There are certain well-recognized rules of interpretation and construction which apply and which must be observed: First, the intention of the parties must govern, if ascertainable; second, the contract having been drawn by the defendant, it must be construed most strongly against it; third, insurance contracts, where there is any ambiguity, must be given a meaning most favorable to the assured. The actual reading of this clause shows that no provision is made for money paid in settlement of a claim, unless the “issues have been tried,” and discloses clearly that there is no limitation placed upon actions to recover for loss or expense, where there has been no “trial of the issues.” As matter of fact it is perfectly clear that the defendant never intended that there should be any such' limitation, because it expressly repudiates the claim that an action is maintainable at all where there has been no such trial. And the defendant is inconsistent when it says, under the terms of the policy, no action will lie to recover for a settlement where there has been no “trial of the issues.” Nevertheless you must, under the terms of the policy, bring such an action within 90 days. The policy contains no 90-day limitation which is applicable to the case at bar, and the defendant never intended that it should contain any such limitation. Its limitation is only against actions to recover “loss and expenses” where there has been a “trial of the issues.”
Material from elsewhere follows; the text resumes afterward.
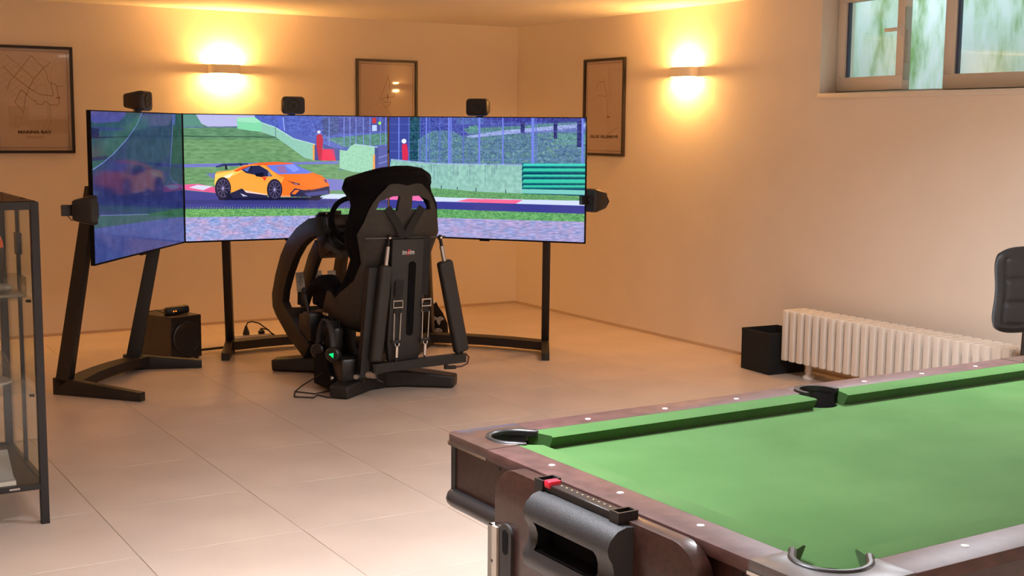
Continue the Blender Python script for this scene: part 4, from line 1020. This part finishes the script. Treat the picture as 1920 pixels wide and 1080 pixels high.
for i in range(NX):
    for k in (0,NZ): fc = t.bm.faces.new([V[0,i,k],V[0,i+1,k],V[1,i+1,k],V[1,i,k]]); fc.smooth = True
for k in range(NZ):
    for i in (0,NX): fc = t.bm.faces.new([V[0,i,k],V[0,i,k+1],V[1,i,k+1],V[1,i,k]]); fc.smooth = True
t.build('backrest', M_leather, ch, autosmooth=False)
b = MB(Mc); b.box((-.22,-.26,.36),(.22,.15,.43),.03, seg=4); b.build('seat', M_leather, ch)
b = MB(Mc); b.bar([(0,.05,.36),(0,.22,.37),(0,.235,.46),(0,.225,.75)], .05, .008, (0,1,0)); b.build('back_support', M_blackpl, ch)
b = MB(Mc); b.cyl((0,-.02,.06),(0,-.02,.36),.025); b.build('column', M_chrome, ch)
for k in range(5):
    a = math.radians(72*k+20); e = Vector((math.cos(a)*.28, math.sin(a)*.28-.02, .065))
    b = MB(Mc); b.bar([(0,-.02,.10), e], [.04,.025], [.04,.02]); o = b.build('leg', M_chrome, ch)
    b = MB(Mc); b.cyl(e+Vector((-.012,0,-.037)), e+Vector((.012,0,-.037)), .028, seg=14); b.build('castor', M_blackpl, o)

# ================================================================== DISPLAY CABINET
CX1, CX0, CY0, CY1, CH = -5.125, -6.05, -4.825, -4.03, 1.30
cab = thing('display_cabinet', 'glass display cabinet with thin dark metal frame at the left edge', 'display cabinet', ((CX0+CX1)/2,(CY0+CY1)/2,0))
pw = .032
for (x, y) in ((CX1-pw,CY0),(CX0,CY0),(CX1-pw,CY1-pw),(CX0,CY1-pw)):
    b = MB(); b.box((x,y,0),(x+pw,y+pw,CH), .002, seg=1); b.build('corner_post', M_cab, cab)
b = MB()
for z in (.146, CH-.030):
    hh = .024 if z < 1 else .030
    for lo, hi in (((CX0+pw,CY0,z),(CX1-pw,CY0+.02,z+hh)),((CX0+pw,CY1-.02,z),(CX1-pw,CY1,z+hh)),((CX1-.02,CY0+pw,z),(CX1,CY1-pw,z+hh)),((CX0,CY0+pw,z),(CX0+.02,CY1-pw,z+hh))):
        b = MB(); b.box(lo, hi); b.build('frame_rail', M_cab, cab)
b = MB(); b.box((CX0+.02,CY0+.02,.150),(CX1-.02,CY1-.02,.166)); b.build('bottom_panel', M_cab, cab)
b = MB(); b.box((CX0+.01,CY0+.01,CH),(CX1-.01,CY1-.01,CH+.004)); b.build('glass_top', glass_mat('smoked_glass',(0.45,0.40,0.40),.6), cab)
for z in (.535,.915):
    b = MB(); b.box((CX0+.03,CY0+.03,z-.004),(CX1-.03,CY1-.03,z+.003)); b.build('glass_shelf', M_glass, cab)
b = MB(); b.box((CX1-.018,-4.43,.17),(CX1-.004,-4.405,CH-.03)); b.box((CX1-.022,-4.445,1.06),(CX1-.0,-4.39,1.15)); b.build('door_stile', M_cab, cab)
for lo, hi in (((CX0+pw,CY0+.008,.17),(CX1-pw,CY0+.012,CH-.03)),((CX1-.012,CY0+pw,.17),(CX1-.008,CY1-pw,CH-.03)),((CX0+pw,CY1-.012,.17),(CX1-pw,CY1-.008,CH-.03))):
    b = MB(); b.box(lo, hi); b.build('glass_panel', M_glass, cab)
b = MB()
for z in (.535,.915): b.cyl((CX1-.04,CY0+.02,z-.008),(CX1-.055,CY0+.03,z-.008),.006, seg=8)
b.build('shelf_peg', M_blackpl, cab)
b = MB(); b.box((CX1-.15,CY0-.002,.155),(CX1-.11,CY0,.162)); lab(b.build('lock_badge', M_steel, cab), 'small silver badge on the bottom rail')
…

Inasmuch, however, as there is apparently considerable divergence of opinion upon the proper construction to be placed upon this provision, two courts and two able members of the bar having differed, under the rules of interpretation above referred to, the question should, I think, be resolved in favor of the appellant, and that the order should be reversed, with $30 costs to appellant, and the verdict in favor of plaintiff reinstated, with costs.
Concurrence Opinion
(concurring).
Order setting aside the verdict reversed, and verdict reinstated, with $30 costs of appeal.